Byline: Elaine Glusac

From “Gone With The Wind” to “The Sound of Music,” fabrics — especially curtains — have inspired some of the most cinematic interiors.
The Art Institute of Chicago offers some lively bolts in its exhibition, “Rooted in Chicago: 50 Years of Textile Design Traditions.” It runs through July 27.
The show focuses on the “Chicago Five,” five fabric design studios that got their start in Chicago in the 1940s and were launched by graduates of the School of the Art Institute and The New Bauhaus.
The post-World War II building boom in America was a boon to textile designers.
“There was a need for inexpensive fabrics that could be used in interiors. The buildings were streamlined; you couldn’t use Renaissance velvets in them,” explained Christa Thurman, curator of the Art Institute’s textile department and the creator of the exhibition.

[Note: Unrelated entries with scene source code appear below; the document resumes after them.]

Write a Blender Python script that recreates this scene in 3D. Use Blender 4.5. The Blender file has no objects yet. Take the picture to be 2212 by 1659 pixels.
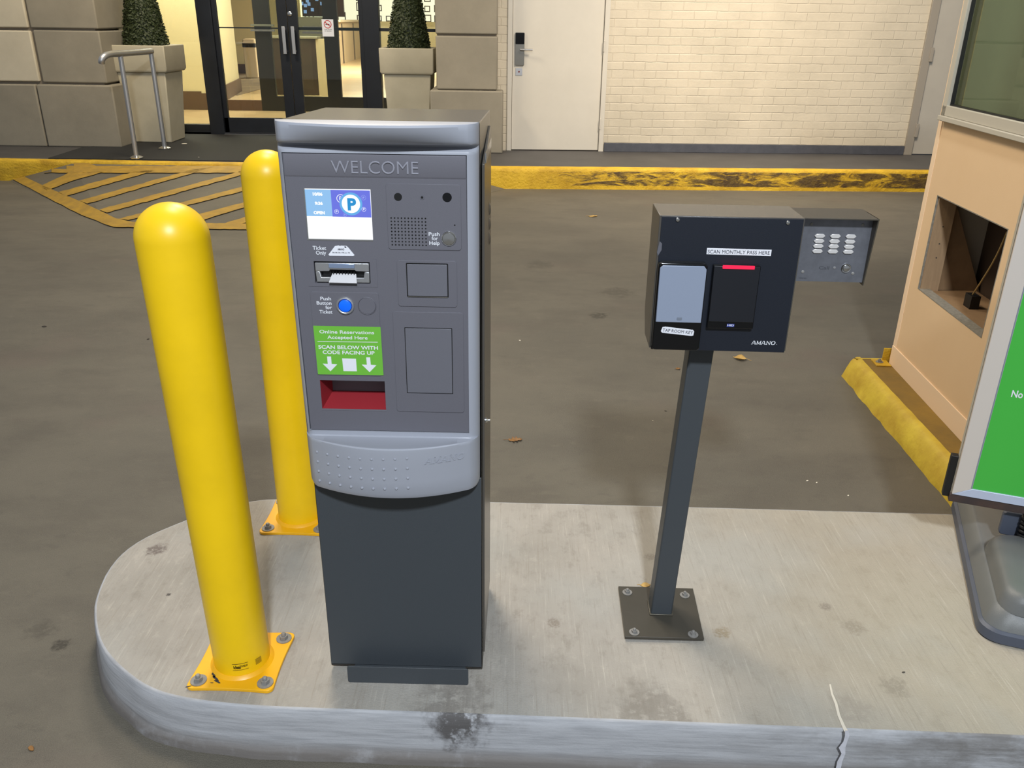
import bpy, bmesh, math, random
from mathutils import Vector, Matrix, noise
from mathutils.bvhtree import BVHTree
random.seed(7)
C = bpy.context.scene.collection
S = bpy.context.scene

# ------------------------------------------------------------------ camera
F_PX, PITCH, ROLL, CAM_H = 1822.4, 0.4073, 0.0139, 1.57
cd = bpy.data.cameras.new('camera'); cam = bpy.data.objects.new('camera', cd); C.objects.link(cam)
fw = Vector((0, math.cos(PITCH), -math.sin(PITCH))); rt = Vector((1, 0, 0)); up = rt.cross(fw)
R2 = math.cos(ROLL)*rt + math.sin(ROLL)*up; U2 = -math.sin(ROLL)*rt + math.cos(ROLL)*up
m = Matrix((R2, U2, -fw)).transposed().to_4x4(); m.translation = Vector((0, 0, CAM_H))
cam.matrix_world = m
cd.sensor_fit = 'HORIZONTAL'; cd.sensor_width = 36; cd.lens = F_PX/2212*36; cd.clip_start = .05; cd.clip_end = 200
S.camera = cam
# ------------------------------------------------------------------ world, exposure
w = bpy.data.worlds.new('world'); S.world = w; w.use_nodes = True
w.node_tree.nodes['Background'].inputs[0].default_value = (0.88, 0.94, 1.0, 1)
w.node_tree.nodes['Background'].inputs[1].default_value = 0.30
S.view_settings.view_transform = 'Standard'; S.view_settings.look = 'None'
S.view_settings.exposure = 0.0; S.view_settings.gamma = 1; S.view_settings.use_curve_mapping = False
# ------------------------------------------------------------------ lamps
def area(name, loc, target, size, power, col, sy=None):
    l = bpy.data.lights.new(name, 'AREA'); l.energy = power; l.color = col; l.size = size
    if sy: l.shape = 'RECTANGLE'; l.size_y = sy
    o = bpy.data.objects.new(name, l); C.objects.link(o); o.location = loc
    o.rotation_euler = (Vector(target)-Vector(loc)).to_track_quat('-Z', 'Y').to_euler()
    return o
area('canopy_light_front', (0.35, -2.25, 4.5), (0.3, 2.2, .4), .34, 300, (.86, .93, 1.0))
area('canopy_light_rear', (-1.2, 6.3, 4.6), (0, 2.6, 0), 1.0, 100, (1.0, .90, .76))
area('canopy_light_wall', (2.6, 7.2, 4.6), (2.6, 10.4, .6), 1.2, 122, (1.0, .87, .70)).data.spread = 1.9
area('canopy_light_entry', (-3.2, 8.6, 4.4), (-3.6, 10.6, .4), 1.0, 170, (1.0, .85, .62))
area('canopy_light_booth', (-.8, 3.6, 4.6), (1.9, 3.4, .5), .8, 105, (1.0, .86, .66))
area('lobby_light', (-5.2, 14.0, 3.6), (-4.8, 14.8, 0), 2.0, 270, (1.0, .91, .78))
area('lobby_light', (-3.8, 18.0, 3.8), (-4.2, 18.8, 0), 2.5, 560, (1.0, .93, .82))
area('lobby_light', (-4.0, 28.0, 3.8), (-4.5, 28.5, 0), 4, 2700, (1.0, .92, .80))
area('lobby_light', (-6.0, 20.5, 4.0), (-6.0, 20.6, 0), 3.5, 1300, (1.0, .93, .82))

# ------------------------------------------------------------------ pixel of the photograph -> point in the place
CP = Vector((0, 0, CAM_H))
def ray(x, y): return fw*F_PX + R2*(x-1106) + U2*(829.5-y)
def PZ(x, y, z):
    d = ray(x, y); return CP + d*((z-CP.z)/d.z)
def PP(x, y, P0, dirv):
    n = Vector((-dirv[1], dirv[0], 0)); d = ray(x, y); return CP + d*((Vector(P0)-CP).dot(n)/d.dot(n))
def PY(x, y, yp): return PP(x, y, (0, yp, 0), (1, 0))
class Fr:
    def __init__(s, x, y, yaw, z=0):
        s.o = Vector((x, y, z)); s.yaw = yaw
        s.u = Vector((math.cos(yaw), math.sin(yaw), 0)); s.n = Vector((-math.sin(yaw), math.cos(yaw), 0))
    def at(s, px, py, v=0.0):          # local (u, z) on the local plane at depth v
        q = PP(px, py, s.o + s.n*v, s.u) - s.o
        return q.dot(s.u), q.z
    def loc(s, P):
        q = Vector(P)-s.o; return Vector((q.dot(s.u), q.dot(s.n), q.z))
    def atz(s, px, py, z): return s.loc(PZ(px, py, z + s.o.z))

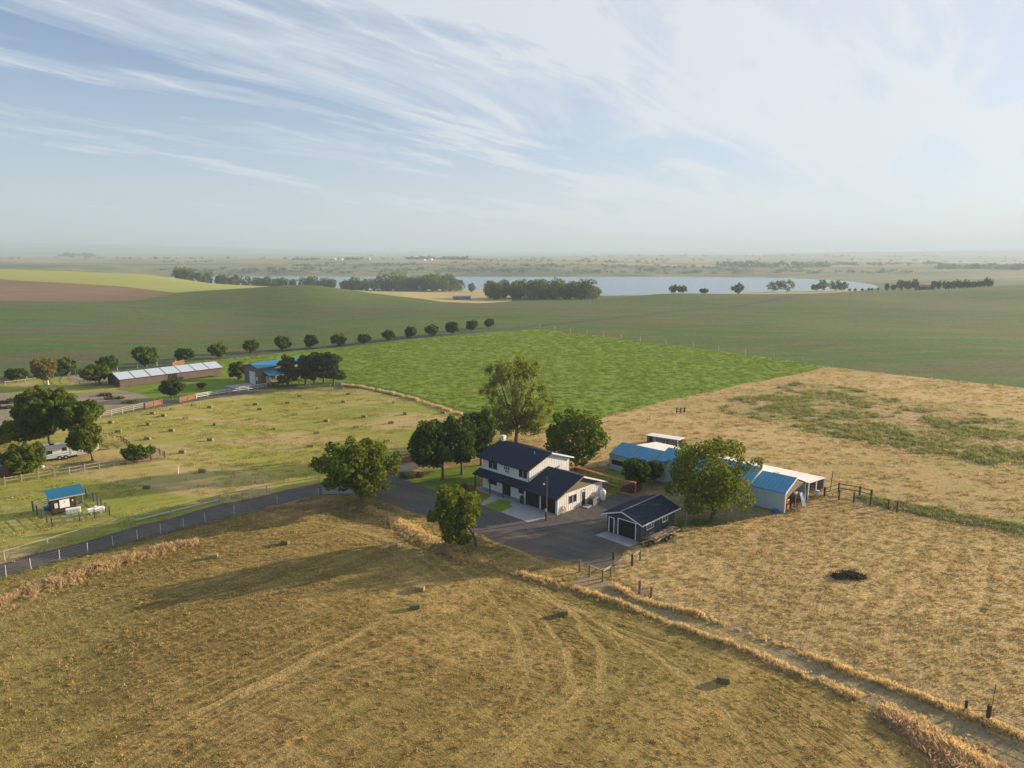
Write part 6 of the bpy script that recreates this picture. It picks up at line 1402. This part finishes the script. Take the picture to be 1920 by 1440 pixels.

Textile designers caught the modernist spirit: Angelo Testa created linear and geometric designs in fabrics — some were even used for clothing. Ben Rose’s graphic esthetic turned printed textiles into a forest of stark trees in “Groves” and revealed a sense of humor in the Eiffel-Tower-turns-giraffe “Girafters.”
Elenhank Designers printed an abstract city street map on fabric adorning TWA ticket counters at O’Hare Airport.
Weavers like Robert Sailors and partners Else Regensteiner and Julia McVicker incorporated manmade materials that made them avant-garde.
In the catalog that accompanies the exhibition, Thurman wrote, “The output of these five firms shows how much Chicago and the Midwest contributed to the field of national and international textile design.”